Thursday, 9 September 2010

Overviews Surfing Di Bali Indonesia

Overviews Surfing Di Bali Indonesia Surfing Bali and Indonesia
Bali is part of the Indonesian archipelago of 18,700 islands and lies approximately 8°C south of the equator. The majority of the population of Bali are (Balinese) Hindu, a unique mixture of Hinduism & Buddhism. The unique religion and culture of the Balinese people is one of the reasons the island remained an oasis of peace and calm throughout the chaotic times in Indonesia since the fall of the Suharto dictatorship in 1999 and has helped sustain the spirit of the island during the last few years as Bali and the Balinese people have suffered their own turbulent times of unbelievable sorrow and the resulting economic hardships.

Quick Overview of Bali
Country: Indonesia
Area: 5620 sq km (2192 sq miles)
Population: 3 million
Capital: Denpasar (pop 370,000)
People: Balinese with a minority Javanese population
Language: Bahasa Indonesian (official language of Indonesia), Bahasa Balinese, limited English spoken in tourist areas
Religion: Balinese Hindu, Muslim and Christian minority
Time Difference: Indonesia covers three time zones. Bali is eight hours ahead of GMT.

Bali is blessed by nature with a short, hot wet season and a longer, cooler, dry season and tourists flock here all year round. Many tourists choose to arrive in the dry season - which nowadays appears to cover a longer period from April to late November. The busiest period is during the holiday season of August, which is also the coolest month on this Island of the Gods.

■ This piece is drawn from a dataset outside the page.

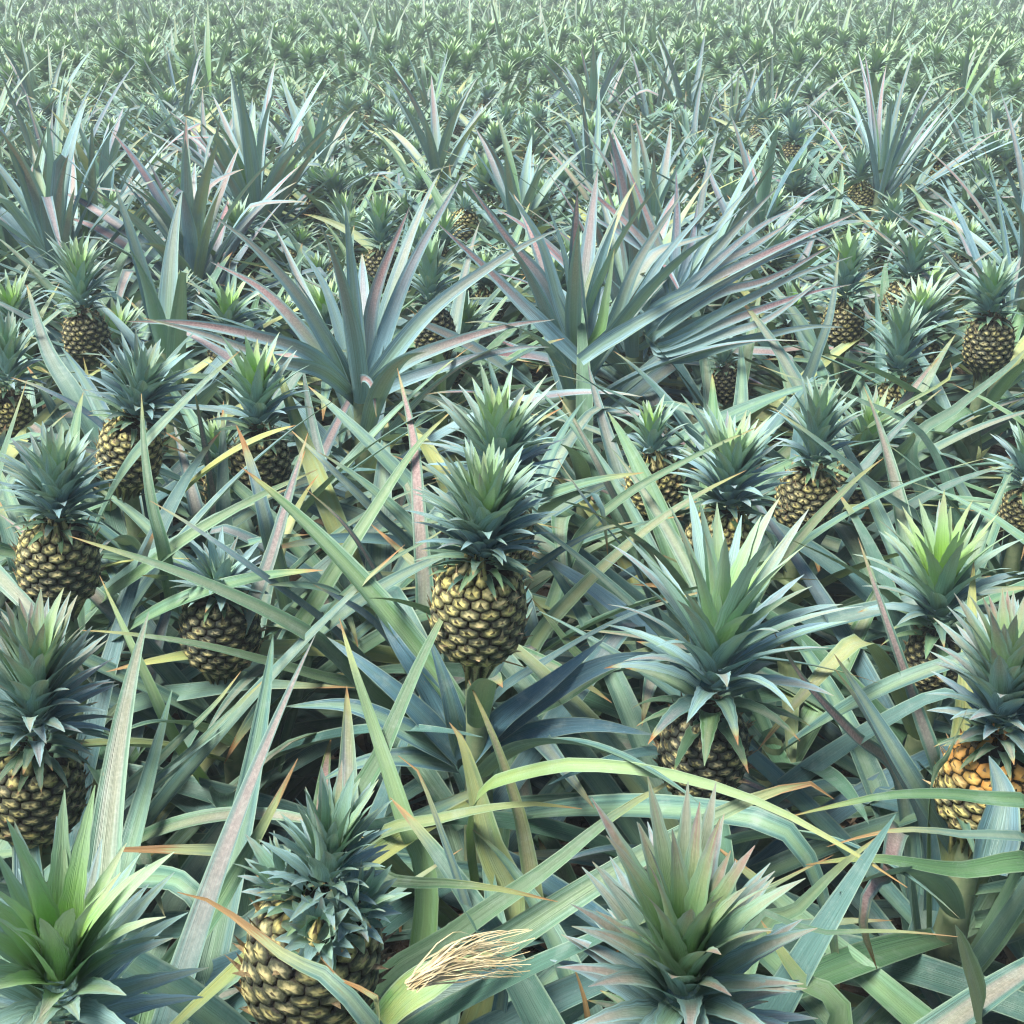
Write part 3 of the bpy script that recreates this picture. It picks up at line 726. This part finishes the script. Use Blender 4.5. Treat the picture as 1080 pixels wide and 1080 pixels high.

Contrary to popular belief, Bali's waves were being surfed by both visiting and local surfers as early as the late 1930s and not, as popular surfing legend has it, that the island of Bali was first discovered as a great surfing destination by a group of Australian surfers. Although, when these first Australian surfers began arriving on the island of Bali in 1967 they introduced the island to the first serious surfing equipment.

While Bali may no longer be a "frontier" surf destination, it still lies at the heart of the Indonesian surfing experience and is a mandatory stopover for anyone on their first surfing trip to Indonesia. Bali is also the first and last stop for most of the surfers traveling on to some of the legendary breaks in G-Land, Lombok or Sumbawa, or the more distant areas of East Nusa Tenggara, Mentawais and North Sumatra.

Bali has traditionally been the starting point for nearly all Indonesian surfing tours. Bali boasts over 20 top quality breaks on the southwest and southeast coasts of the island and around the Bukit (Uluwatu) Peninsula. Some of these, like Padang Padang & Uluwatu, are world class barreling reef-breaks. Others range from fun waves on the beach-breaks around Kuta and Sanur to serious heavy, sucking waves.

Having so many surf options available within such a short distance to the Kuta and Legian beach area means that after your surf you can return to a plush hotel and enjoy a long, lazy meal, lounge by the pool, take a nap in an air conditioned room and watch satellite TV. Alternatively you can party at the discos each night, enjoy some of the local brew, all of which has definite appeal after spending one or two weeks on a surf charter boat, or in a very basic surf camp on Java or Sumatra. The peak of the surf season for Bali is April - October when solid swells are produced by the roaring 40's and can be surfed on the reefs around Kuta, Uluwatu, and Nusa Dua. Unlike most other areas of Indonesia where it is all heavy reef breaks, Bali also has a lot of beach-breaks on offer which are less likely to cause a surfer of novice or intermediate ability to get injured as can happen on the larger waves on the reef-breaks.

The surf in Bali is generally not huge, but most often in the 2-6 foot range (shoulder-high to double overhead). Larger waves can occur on some of the exposed reefs, but a mellower surf break can always be found in Bali by anyone who wishes to avoid life-threatening conditions. Bali has surf breaks both the west-facing and east-facing coastlines and, because of this an offshore wind can be found somewhere on the island on any given day. Because of the number of surf breaks and the quality and consistency of the waves in Bali, it is still possible to find a many places to surf with only a small to moderate crowd.

The surf is always up on the Island of the God's! and regardless of what country you hail from you will feel the mystique of surfing Bali's beaches ...with so many exotic locations available on the island you can choose from white sands, black sands, amazing scenery, traditional fisherman and fishing villages which all add to the unique experience that comes with Surfing Bali.